The second music cue I love is when Alex and Grig charge into battle with very little plan except stay alive. They just go all out, using the dreaded Death Blossom to blow up every spaceship in range. It’s an awesome scene.
The music really ramps things up after that when the Command Ship prepares to ram Alex and Grig’s spaceship. This scene was nail-bitingly intense for me as a kid and it still puts me on the edge of my seat thanks to the superb music. The theme is reminiscent of the music when Marty McFly is trying to restart the Delorean time machine to get back to 1985 at the climax of Back to the Future. Also, when the Command Ship crashes into a moon and the main theme blasts triumphantly, you can’t help but smile and take a breath of relief.
Why the Movie Isn’t Good
The reason The Last Starfighter isn’t a particularly good movie is because it’s incredibly silly and is little more than an excuse to show off its, admittedly groundbreaking, special effects. Alex whines a lot and he is actually less interesting than the Beta Unit sent to replace him on earth while he’s defending the universe. Beta is supposed to distract the bad guys, but it doesn’t make any sense to me how they could even get to earth when the whole plot hinges on the fact that they’re stuck outside a Great Barrier.

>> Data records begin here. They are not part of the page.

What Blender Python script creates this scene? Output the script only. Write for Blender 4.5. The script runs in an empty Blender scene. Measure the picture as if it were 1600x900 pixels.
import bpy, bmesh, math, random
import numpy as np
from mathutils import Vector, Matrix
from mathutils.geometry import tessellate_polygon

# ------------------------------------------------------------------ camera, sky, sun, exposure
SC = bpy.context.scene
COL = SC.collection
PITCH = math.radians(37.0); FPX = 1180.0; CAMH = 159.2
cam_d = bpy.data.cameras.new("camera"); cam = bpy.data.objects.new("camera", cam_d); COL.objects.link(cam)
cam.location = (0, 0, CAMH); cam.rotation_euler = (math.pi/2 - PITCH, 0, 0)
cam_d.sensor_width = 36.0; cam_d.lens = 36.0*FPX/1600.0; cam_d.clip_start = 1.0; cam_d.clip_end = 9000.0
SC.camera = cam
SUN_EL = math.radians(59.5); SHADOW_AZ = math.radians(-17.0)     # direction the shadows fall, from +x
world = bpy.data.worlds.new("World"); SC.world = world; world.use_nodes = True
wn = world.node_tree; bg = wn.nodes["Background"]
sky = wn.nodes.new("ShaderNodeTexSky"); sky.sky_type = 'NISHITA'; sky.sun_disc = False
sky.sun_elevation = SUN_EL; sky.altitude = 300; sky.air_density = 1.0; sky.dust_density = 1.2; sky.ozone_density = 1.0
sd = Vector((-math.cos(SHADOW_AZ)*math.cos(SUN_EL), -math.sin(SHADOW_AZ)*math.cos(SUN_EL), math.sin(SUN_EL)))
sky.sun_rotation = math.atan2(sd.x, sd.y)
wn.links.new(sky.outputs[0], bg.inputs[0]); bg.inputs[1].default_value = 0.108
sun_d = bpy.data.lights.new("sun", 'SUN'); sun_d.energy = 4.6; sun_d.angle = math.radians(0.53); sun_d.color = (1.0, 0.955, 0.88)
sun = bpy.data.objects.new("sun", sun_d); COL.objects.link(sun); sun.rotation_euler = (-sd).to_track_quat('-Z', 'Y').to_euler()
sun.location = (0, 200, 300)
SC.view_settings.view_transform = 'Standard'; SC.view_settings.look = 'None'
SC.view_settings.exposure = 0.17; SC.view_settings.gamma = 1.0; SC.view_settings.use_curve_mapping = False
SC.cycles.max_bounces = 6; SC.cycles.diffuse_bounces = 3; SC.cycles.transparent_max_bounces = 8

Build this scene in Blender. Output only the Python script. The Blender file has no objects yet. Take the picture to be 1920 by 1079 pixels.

That’s another thing I don’t understand. Space isn’t like the earth. Here on earth, if we want to build a barrier like, say, the Great Wall of China, we just have to build it a certain distance long and high to keep people from just walking around it or climbing over it. But in space, it’s fairly easy to get around a fence that’s a finite distance long and high, as was demonstrated in the Exxon Valdez episode of Futurama. So the Great Barrier that the bad guys are trying to break through would have to be millions of light years in height and length to be effective. How can it generate enough power to do that? It just seems so impractical and poorly thought out.
There are many other problems with the movie, but they can mostly be forgiven because of the amazing music that backs them up. It’s no Star Wars, but The Last Starfighter is definitely worth a watch.
This is the Deja Reviewer bidding you farewell until we meet again.